The first chapter of Capital is both the most important, in that it introduces the basic concepts of Marx’s theory of value, and the most difficult.

Marx first began to work out his theory of value in the Grundrisse (1857), but the discussion there is very convoluted and incomplete. The first version of Chapter One of Capital is to be found in the Critique of Political Economy (1859), whose first chapter is in many ways the best introduction to Chapter One of Capital. The discussion of the Critique differs in a number of ways from that of Capital:

i)     In the Critique Marx does not make the fundamental distinction between value and exchange-value that is made in Capital

ii)   in the Critique the argument has a much more ‘Hegelian’ flavour: the argument is entirely formulated in terms of the development of the contradiction between (exchange)-value and use-value

iii) the logical and historical development of the argument are both present, but are separated: a logical analysis is followed by a historical one, whereas in Capital the two are more closely integrated

iv) Marx devotes much more attention to money in the Critique (and in the Grundrisse) than he does in Capital, (the discussion of money in Capital refers the reader back to the Critique)

v)   The explanation of the theory of value in the Critique is rather different from that in Capital. In the Critique the discussion of commodity fetishism is more closely integrated into the discussion of the theory of value and it is clear that for Marx it is the ‘qualitative’ rather than the ‘quantitative’ dimension that is important: i.e. the theory of value is a theory of the way in which, through money and exchange, private labours are brought into social relation with one another. In Capital the exposition emphasises the quantitative dimension first: the theory of value as a theory of the ratio in which commodities exchange, before discussing the qualitative dimension.

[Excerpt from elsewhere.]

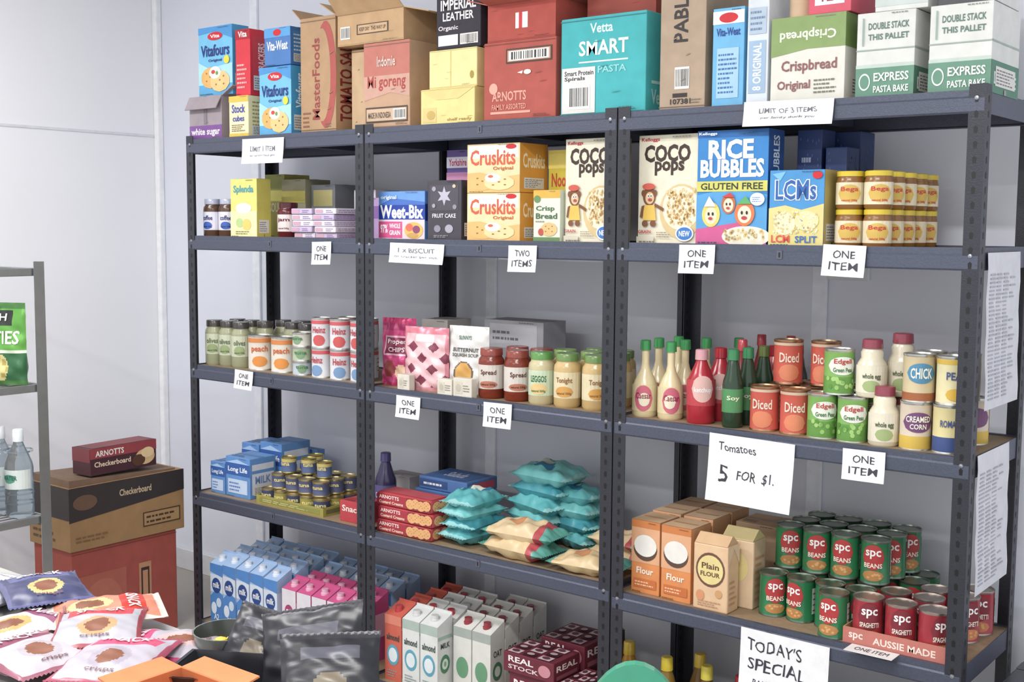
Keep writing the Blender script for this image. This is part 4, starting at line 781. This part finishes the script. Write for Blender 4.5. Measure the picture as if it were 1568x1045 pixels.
# green chair
m=MB('green_plastic_chair'); G='46967a:gloss'
cx,cy=2.530,-1.0
m.M=Matrix.Translation((cx,cy,0))@Matrix.Rotation(.55,4,'Z')
n=22; a,b=.115,.245; prof=[(-a,.42)]+[(a*math.cos(math.pi-math.pi*i/n),.525+b*math.sin(math.pi*i/n)) for i in range(n+1)]+[(a,.42)]
vs=[(x,0,zz) for x,zz in prof]+[(x,.02,zz) for x,zz in prof]; N=len(prof)
m.add(vs,[tuple(range(N)),tuple(range(N,2*N))[::-1]]+[(i,N+i,N+(i+1)%N,(i+1)%N) for i in range(N)],G)
m.box(-.16,.16,-.32,.02,.40,.425,G,.01)
for x in(-.135,.135):
    for y in(-.295,-.005): m.lathe([(.017,0,G),(.021,.40,G)],x,y,0,seg=12)
m.done()
carton('dark_storage_tub',2.82,3.02,.05,.36,0,.48,'33333a:gloss',flaps=False,tape='33333a:gloss')
# ================================================================= LIGHTS
em=emis('tube_glow',(1,.98,.95),2.0)
def fixture(x,y,L=1.25,pw=38):
    m=MB('ceiling_light'); m.box(x-L/2,x+L/2,y-.08,y+.08,H-.05,H,'e8e8e8',.004); m.box(x-L/2+.02,x+L/2-.02,y-.06,y+.06,H-.056,H-.0505,em); m.done()
    l=bpy.data.lights.new('tube_light','AREA'); l.shape='RECTANGLE'; l.size=L; l.size_y=.14; l.energy=pw; l.color=(1,.99,.98)
    o=bpy.data.objects.new('tube_light',l); COL.objects.link(o); o.location=(x,y,H-.065)
fixture(.4,-1.5,pw=44); fixture(2.7,-1.9,pw=50); fixture(1.7,-3.4,pw=36)
w=bpy.data.worlds.new('world'); scene.world=w; w.use_nodes=True
w.node_tree.nodes['Background'].inputs[0].default_value=(.94,.965,1,1); w.node_tree.nodes['Background'].inputs[1].default_value=1.32
scene.view_settings.view_transform='Standard'
# ================================================================= CAMERA
yaw,pit,rol=.6658,.0944,.0072
fw=Vector((-math.sin(yaw)*math.cos(pit),math.cos(yaw)*math.cos(pit),-math.sin(pit))); r=Vector((math.cos(yaw),math.sin(yaw),0)); u=r.cross(fw)
r2=r*math.cos(rol)+u*math.sin(rol); u2=-r*math.sin(rol)+u*math.cos(rol)
cam=bpy.data.objects.new('camera',bpy.data.cameras.new('camera')); COL.objects.link(cam)
cam.matrix_world=Matrix(((r2.x,u2.x,-fw.x,3.5684),(r2.y,u2.y,-fw.y,-2.662),(r2.z,u2.z,-fw.z,1.4977),(0,0,0,1)))
cam.data.sensor_width=36; cam.data.lens=36*1835.59/1568; cam.data.clip_start=.05
scene.camera=cam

The version of the first chapter of Capital in the English translations is a revised version that first appeared in the third German edition. In the first two editions the first chapter was shorter (roughly the first two sections of the later version and shorter versions of the third and fourth sections), and there was also an Appendix on ‘The form of value’ that was integrated into the third section in the rewrite. The change was made in an attempt to make the first chapter more comprehensible but it does introduce some differences in emphasis. (A translation of the first version of Ch. 1 and the Appendix is published, in a very tortuous translation, in Value Studies by Marx (A. Dragstedt, ed.). A much better translation of the Appendix has been published in Capital and Class, 4, 1978.)